Прежде чем распрощаться со мной на Барабазаре, мистер Чаттерджи со значением произнес: «Я люблю этот город». Мы обменялись адресами и разошлись: я пошел в гостиницу, а он на Стрэнд-роуд, к реке Хугли, русло которой настолько засорено илом, что вскоре по ней не сможет проплыть ничего, кроме пепла кремированных бенгальцев.
Скачущий
В толпе на Чоуринги[29] я заметил человека, который передвигался вскачь. Он приковывал к себе внимание: в городе калек выделяются только настоящие монстры. Он был одноногий — другую конечность отрезали выше колена — но обходился без костыля. В руках он нес какой-то засаленный узел. Он проскакал мимо меня с разинутым ртом, напружинив мускулы. Я пошел за ним. Стремительно подскакивая на своей единственной мускулистой ноге, точно на пружине, он повернул на Миддлтон-стрит. Его голова взлетала над толпой и вновь окуналась в людское море. Перейти на бег я не мог: очень уж много было вокруг народу: прыткие клерки в черных костюмах, свами с зонтиками, безрукие нищие, простирающие ко мне свои культи, побирушки с одурманенными младенцами, гуляющие семейства, мужчины, каждый из которых в одиночку перегораживал тротуар своими широкими развевающимися брюками и бурно жестикулирующими руками. Скачущий был уже далеко. Я было нагнал его — во-он она, его голова и вновь потерял. Одноногий оставил меня далеко позади, и я так и не выяснил, как ему удается передвигаться. Но потом всякий раз, стоило мне подумать об Индии, как я видел перед собой этого человека. Прыг-прыг-прыг — ловко лавирует он среди миллионов людей, идя своим путем.

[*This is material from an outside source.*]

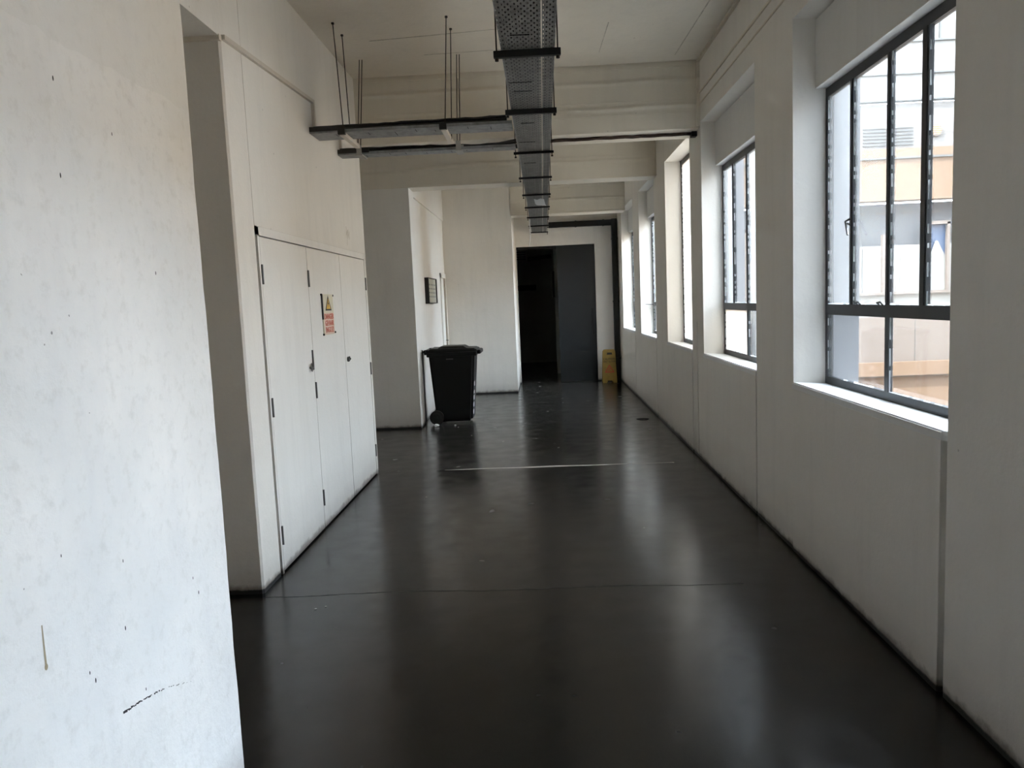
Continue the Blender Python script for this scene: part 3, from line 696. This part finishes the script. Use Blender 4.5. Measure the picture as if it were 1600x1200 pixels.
# hole pattern runs along X and Y of the object, so keep its origin on the world axes
b = MB(); sheet(b, 0.088, 0.150, TZ); rel(tray, b.build('perforated_base', M['perf'], label='narrower perforated strip'))
for (x0, x1, zz) in ((-0.138, -0.135, 0.055), (0.075, 0.078, 0.055), (0.086, 0.088, 0.055), (0.150, 0.153, 0.055)):
    b = MB(); strip(b, x0, x1, TZ-0.003, TZ+zz); rel(tray, b.build('side_flange', M['galv']))
for i, y in enumerate([4.9, 5.1, 6.0, 6.7, 7.7, 4.05]):
    x = drift(y); b = MB().tube([(x-0.12+0.02*(i % 3), y, TZ-0.003), (x+0.02, y+0.006*(i % 2), TZ-0.003)], 0.0025, 5)
    rel(tray, b.build('cable_tie', M['cable']))
for nm, xs in (('main', [-0.1185+0.0247*q for q in range(8)]), ('narrow', [0.1065, 0.1315])):
    for x in xs:
        rnd = random.Random(int((x+1)*1000)); r = 0.0118
        pts = [(x + drift(ya+(yb-ya)*i/26), ya+(yb-ya)*i/26, TZ+0.004+r) for i in range(27)]
        MB().tube(pts, r, 6).build('tray_cable', M['cable'], smooth=True, label='black cable lying inside the long perforated ceiling tray', category='cable', group='cables in the long ceiling tray')
# hangers
hy = [2.95, 4.28, 5.56, 7.10, 8.53, 9.89, 11.2, 12.55, 13.98, 15.30]
where = ['at the very top of the view', 'nearest one, wide black bar at the top of the view', 'second from the camera, just before the side trays', 'third from the camera, where the farther side tray meets it',
         'fourth from the camera, just beyond the first beam', 'fifth from the camera, before the second beam', 'sixth from the camera, beside the white film scrap', 'seventh from the camera, beyond the white film scrap', 'second from the far end of the tray', 'last one at the far end of the tray over the door']
for i, y in enumerate(hy):
    x = drift(y)+0.006; zt_ = CEIL
    h = empty('tray_hanger', (x, y, TZ-0.05), label='black tray hanger, ' + where[i], category='tray hanger', group='hangers of the long ceiling tray')
    hh = 0.036 if i < 3 else 0.022
    rel(h, MB().box(x-0.185, x+0.178, y-hh*.45, y+hh*.45, TZ-0.006-hh, TZ-0.006, 0.003).build('crossbar', M['black']))
    for sx in (-0.168, 0.162):
        rel(h, MB().tube([(x+sx, y, TZ-0.055), (x+sx, y, zt_)], 0.0045, 6).build('rod', M['rod']))
        rel(h, MB().tube([(x+sx, y, TZ-0.058), (x+sx, y, TZ-0.046)], 0.011, 6).build('nut', M['rod']))
# pale sheet standing in for sheen on the tray, hanging white cable
b = MB(); rnd = random.Random(8)
for i in range(5):
    for j in range(5): pass
g = [[b.bm.verts.new((0.00 + 0.045*j + drift(10.8) - 0.01*(4-i), 10.3 + 0.18*i, TZ-0.010 - 0.03*math.sin(i*0.8)*(1 if j > 1 else .5) - rnd.uniform(0, .018))) for j in range(4)] for i in range(5)]
for i in range(4):
    for j in range(3): b.bm.faces.new((g[i][j], g[i][j+1], g[i+1][j+1], g[i+1][j]))
b.build('film_scrap', M['plastic_film'], smooth=True, label='pale plastic film scrap caught under the ceiling tray near the far end', category='scrap')
MB().tube([(-0.115, 13.0, 3.12), (-0.13, 13.0, 3.0), (-0.122, 13.01, 2.8), (-0.15, 13.0, 2.61)], 0.009, 6).build('hanging_cord', M['mark'], label='thin white cord hanging down from the ceiling tray before the dark doorway', category='cord')

# ------------------------------------------------------------ the two side trays
def side_tray(name, y0, y1, z, x0, x1, label):
    t = empty(name, ((x0+x1)/2, (y0+y1)/2, z), label=label, category='cable tray')
    rel(t, MB().box(x0, x1, y0, y1, z, z+0.003).box(x0, x1, y0, y0+0.003, z, z+0.022).box(x0, x1, y1-0.003, y1, z, z+0.022).build('channel', M['galv']))
    rnd = random.Random(int(y0*10)); b = MB()
    for i in range(7):
        x = x0+0.15+(x1-x0-0.2)*(i+rnd.random()*.6)/7; yy = y0+(y1-y0)*rnd.uniform(.1, .4)
        b.box(x, x+0.006, yy, yy+(y1-y0)*rnd.uniform(.2, .5), z-0.0012, z+0.001)
    rel(t, b.build('slot', M['cable'], kind='stuff'))
    rel(t, MB().box(x0+0.0, x0+0.28, y0-0.004, y0, z+0.012, z+0.048).build('end_clip', M['cable']))
    return t
side_tray('side_tray', 6.03, 6.30, 3.060, L+0.002, -0.165, 'nearer galvanised side tray crossing from the left wall to the long tray')
side_tray('side_tray', 6.86, 7.02, 3.048, L+0.002, -0.165, 'farther narrow galvanised side tray crossing from the left wall below the first beam')
def side_cables(y0, y1, z, n, seed, lab, lift=0.0):
    rnd = random.Random(seed)
    for k in range(n):
        y = y0 + (y1-y0)*(k+0.5)/n; r = rnd.choice([0.013, 0.016]); pts = []
        for i in range(25):
            t = i/24; x = L+0.01 + t*(1.52 + lift*0.22); zz = z + r + 0.008 + rnd.uniform(0, 0.006) + 0.014*(k % 2)*t + (0.030 if k % 2 else 0)
            if lift: zz += 0.10*max(0, (t-0.70)/0.30)**1.3*(0.35+0.65*k/n)
            pts.append((x, y + rnd.uniform(-.006, .006) + (0.25*t*t if lift else 0)*(1.2 if lift else 0), zz))
        MB().tube(pts, r, 6).build('side_cable', M['cable'], smooth=True, label=lab, category='cable', group=lab)
side_cables(6.06, 6.27, 3.066, 5, 3, 'black cable lying in the nearer side tray')
side_cables(6.88, 7.0, 3.052, 4, 6, 'black cable lying in the farther side tray and lifting towards the beam', 1.0)
# hangers of the nearer side tray: pale strut underneath, two rods
for (xr, xc, side) in ((-1.475, -1.535, 'left wall'), (-0.690, -0.645, 'long tray')):
    h = empty('side_tray_hanger', (xr, 6.25, 3.02), label='pale strut hanger with thin rods under the nearer side tray, by the ' + side, category='tray hanger', group='strut hangers of the nearer side tray')
    rel(h, MB().box(xr-0.020, xr+0.020, 5.995, 6.50, 3.026, 3.055, 0.002).build('strut', M['conduit']))
    rel(h, MB().box(xr-0.030, xr+0.026, 5.975, 6.01, 3.030, 3.075, 0.002).build('end_clip', M['cable']))
    rel(h, MB().tube([(xr+0.010, 6.012, 3.03), (xc, 6.165, CEIL)], 0.0042, 6).build('rod', M['rod']))
    rel(h, MB().tube([(xr-0.02 if side[0] == 'l' and xr < -1 else xr+0.02, 6.36, 3.03), (xc+0.003, 6.434, CEIL)], 0.0042, 6).build('rod', M['rod']))
    for (a, c) in ((xc, 6.165), (xc+0.003, 6.434)): rel(h, MB().tube([(a, c, CEIL-0.012), (a, c, CEIL)], 0.012, 6).build('anchor', M['rod']))
for (xr, side) in ((-1.545, 'left wall'), (-0.665, 'long tray')):
    h = empty('side_tray_hanger', (xr, 6.95, 3.04), label='grey clamp with twin thin rods on the farther side tray, by the ' + side, category='tray hanger', group='clamp hangers of the farther side tray')
    rel(h, MB().box(xr-0.030, xr+0.030, 6.842, 7.04, 3.036, 3.046, 0.001).box(xr-0.022, xr+0.022, 6.844, 6.857, 3.046, 3.12, 0.001).box(xr-0.012, xr+0.030, 7.024, 7.036, 3.046, 3.12, 0.001).build('clamp', M['bracket']))
    for dx in (-0.012, 0.012): rel(h, MB().tube([(xr+dx, 6.851, 3.05), (xr+0.012+dx, 7.09, CEIL)], 0.0040, 6).build('rod', M['rod']))
# rusty conduit on the soffit of the first beam, out to the right wall
b = MB(); rnd = random.Random(4)
b.tube([(0.10 + 1.46*i/20, 7.80 + rnd.uniform(-.006, .006), 3.268 + rnd.uniform(-.003, .003)) for i in range(21)], 0.016, 8)
b.build('beam_conduit', M['rust'], smooth=True, label='rusty conduit under the first beam running to the right wall', category='conduit')
MB().box(1.545, 1.598, 7.755, 7.845, 3.235, 3.284, 0.003).build('junction_box', M['cable'], label='small black junction box at the wall end of the rusty conduit', category='junction box')

# ------------------------------------------------------------ outside: courtyard wing seen through the windows
FY = 17.0
fc = empty('courtyard_building', (9, FY, -4.5), label='cream and beige building wing across the courtyard, seen through the windows', category='building')
def FB(n, mat, x0, x1, z0, z1, dy=0.0, th=0.3, **k): o = box(n, mat, x0, x1, FY-dy, FY+th, z0, z1, **k); rel(fc, o); return o
X0, X1 = 2.6, 15.0
FB('lower_wall', M['f_beige'], X0, X1, -4.5, -0.29)
FB('ledge', M['f_beige'], X0, X1, -0.27, 0.03, 0.12)
FB('ledge_shadow_strip', M['f_line'], X0, X1, -0.30, -0.27, 0.04)
FB('panel_wall', M['f_cream'], X0, X1, 0.03, 1.02)
FB('window_back', M['f_grey'], X0, X1, 1.02, 3.47, -0.30, 0.4)
FB('spandrel', M['f_beige'], X0, X1, 3.50, 4.58, 0.10)
FB('upper_wall', M['f_white'], X0, X1, 4.58, 5.52)
FB('pipe_run', M['f_line'], X0, X1, 4.36, 4.40, 0.14, 0.02)
FB('upper_glazing', M['f_glasswhite'], X0, X1, 5.60, 10.0)
for z in (5.56, 6.10, 6.75, 7.45): FB('glazing_bar', M['f_line'], X0, X1, z, z+0.035, 0.08, 0.1)
for x in (3.2, 4.4, 5.6, 7.0, 8.55, 9.6, 11, 12.4): FB('glazing_bar', M['f_line'], x, x+0.04, 6.75, 7.9, 0.06, 0.1)
FB('panel_joint', M['f_line'], 8.15, 8.16, 0.03, 1.02, 0.005)
FB('panel_joint', M['f_line'], 5.15, 5.16, 0.03, 1.02, 0.005)
for k, x in enumerate([8.39 - 1.92*2, 8.39 - 1.92, 8.39, 8.39+1.92, 8.39+3.84]):
    w = 0.46
    wd = FB('window', M['f_cream'], x-0.03, x+0.03, 1.55, 3.02, -0.02, 0.12)
    for (a, c, d, e) in ((x+w-0.03, x+w+0.03, 1.55, 3.02), (x-0.03, x+w+0.03, 2.97, 3.04), (x-0.03, x+w+0.03, 1.50, 1.56)):
        o = box('window_bar', M['f_cream'], a, c, FY+0.02, FY+0.12, d, e); rel(wd, o); o.location = (0, 0, 0)
    o = box('pane', M['f_blue'], x+0.03, x+w-0.03, FY+0.11, FY+0.12, 1.56, 2.97); rel(wd, o); o.location = (0, 0, 0)
    b = MB()
    b.poly([(x+0.03, FY+0.09, 1.56), (x+w-0.03, FY+0.09, 1.56), (x+w-0.03, FY+0.09, 2.30), (x+w-0.10, FY+0.08, 2.40), (x+w*0.55, FY+0.07, 2.62), (x+w*0.45, FY+0.07, 2.62), (x+0.12, FY+0.08, 2.38), (x+0.03, FY+0.09, 2.28)], (0, 0.01, 0))
    o = b.build('curtain', M['f_glasswhite']); rel(wd, o); o.location = (0, 0, 0)
    for (a, c) in ((x+w+0.03, x+0.98), (x+1.04, x+1.86)):
        q = FB('net_curtain', M['f_glasswhite'], a, c, 1.56, 2.56, -0.10, 0.13)
        m_ = MB()
        for kk in range(int((c-a)/0.09)): m_.box(a+0.09*kk, a+0.09*kk+0.05, FY+0.085, FY+0.10, 1.56, 2.50)
        f_ = m_.build('fold', M['f_glasswhite'], kind='stuff'); rel(q, f_); f_.location = (0, 0, 0)
    FB('window_pier', M['f_cream'], x+0.98, x+1.04, 1.56, 2.80, -0.02, 0.12)
FB('low_window_band', M['f_glasswhite'], X0, X1, 1.02, 1.50, -0.05, 0.3)
FB('window_rail', M['f_cream'], X0, X1, 1.50, 1.56, 0.05, 0.1)
for x in [3 + 0.55*k for k in range(21)]: FB('light_dash', M['f_cream'], x, x+0.30, 3.25, 3.28, -0.25, 0.26)  # pale dashes painted for lamp reflections in the glazing
for cx in (8.52, 9.05, 5.2):
    b = MB().tube([(cx, FY-0.05, 4.93), (cx, FY, 4.93)], 0.125, 20); o = b.build('round_vent', M['f_cream']); rel(fc, o)
    for k in range(5):
        z = 4.93-0.08+k*0.04; hw = math.sqrt(max(0, 0.10**2-(z-4.93)**2)); q = box('vent_slat', M['f_vent'], cx-hw, cx+hw, FY-0.06, FY-0.05, z-0.008, z+0.010); rel(o, q); q.location = (0, 0, 0)
for k in range(6): FB('louvre', M['f_line'], 7.0, 8.05, 4.66+k*0.07, 4.68+k*0.07, 0.03, 0.05)
FB('sign_panel', M['f_grey'], 7.6, 8.02, 6.85, 7.02, 0.1, 0.1)
MB().tube([(4.62, FY-0.22, -4.5), (4.62, FY-0.22, 4.8)], 0.06, 8).build('drainpipe', M['f_line'], label='dark drainpipe on the building wing seen through the second window', category='pipe')
box('ground', M['ground'], 2.0, 40, -25, FY, -4.8, -4.5, kind='structure')
# outer face of our own building: render below and above, projecting fins beside the openings
b = MB(); b.box(ROUT, ROUT+0.02, -6, 16, -4.5, SILL-0.05).box(ROUT, ROUT+0.02, -6, 16, HEAD+0.02, 4.3)
b.build('wall_right.001', M['outer'], **ST)
b = MB()
for (a, c) in WIN.values(): b.box(GX+0.045, ROUT+0.005, c-0.012, c+0.003, SILL-0.02, HEAD)
b.build('wall_right.002', M['outer'], **ST)
# building added out of view: hides the low sky and bounces warm sun inside
ob = empty('opposite_building', (14, 0, -4.5), label='pale building across the courtyard opposite the windows', category='building')
rel(ob, box('wall', M['opposite'], 14, 14.5, -3.4, 14, -4.5, 5.2)); rel(ob, box('parapet', M['opposite'], 13.9, 14.5, -3.3, 14, 5.2, 5.5))  # wall and parapet of the added opposite building, out of view
sb = empty('side_building', (8, -3.6, -4.5), label='tall pale building closing the courtyard behind the viewer', category='building')  # added out of view; cuts the sky that the window reveals see
rel(sb, box('wall', M['opposite'], 2.05, 13.85, -3.9, -3.4, -4.5, 13.5)); rel(sb, box('parapet', M['opposite'], 2.05, 13.85, -3.9, -3.3, 13.5, 13.8))  # wall and parapet of the added side building, out of view
sh = empty('service_shaft', (3.2, 2.65, -4.5), label='grey rendered service shaft projecting from the outer wall before the first window', category='shaft')  # unseen block added to keep sky light off the first window reveal
rel(sh, box('wall', M['outer'], 2.02, 5.8, 2.36, 2.95, -4.5, 11.0)); rel(sh, box('coping', M['outer'], 2.02, 5.85, 2.32, 2.99, 11.0, 11.15))  # body and cap of the added shade block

Воспоминания о британском владычестве: господин Бернард из Бирмы
Старик, сидевший рядом со мной в вагоне местного поезда Мандалай-Маймио, спросил:
— Как вы думаете, сколько мне лет? Угадайте.
«Семьдесят» — подумал я и сказал:
— Шестьдесят.
Он расправил плечи:
— Ошибаетесь! Мне восемьдесят. Точнее, исполнилось семьдесят девять. Неполных восемьдесят.
Поезд двигался зигзагом, делая такие же резкие повороты, как на пути к Симле или Ланди-Коталу. Иногда он без явных причин останавливался, а потом, даже не предупреждая об этом свистком, вновь пускался в путь. Тогда бирманцы, спрыгнувшие с подножек справить нужду, бросались догонять поезд, на бегу завязывая саронги. Друзья, оставшиеся в вагонах, подбадривали их со смехом. Туман, дождь и низкие, даже на вид холодные облака — в поезде я зяб, точно ранним утром. Эта прохлада и предрассветный сумрак продлились до самого полудня. Я надел поверх джемпера рубашку, потом натянул еще и свитер, и целлофановый дождевик, но все равно мерз. Сырость пробирала до костей. Так холодно мне не было с самого отъезда из Англии.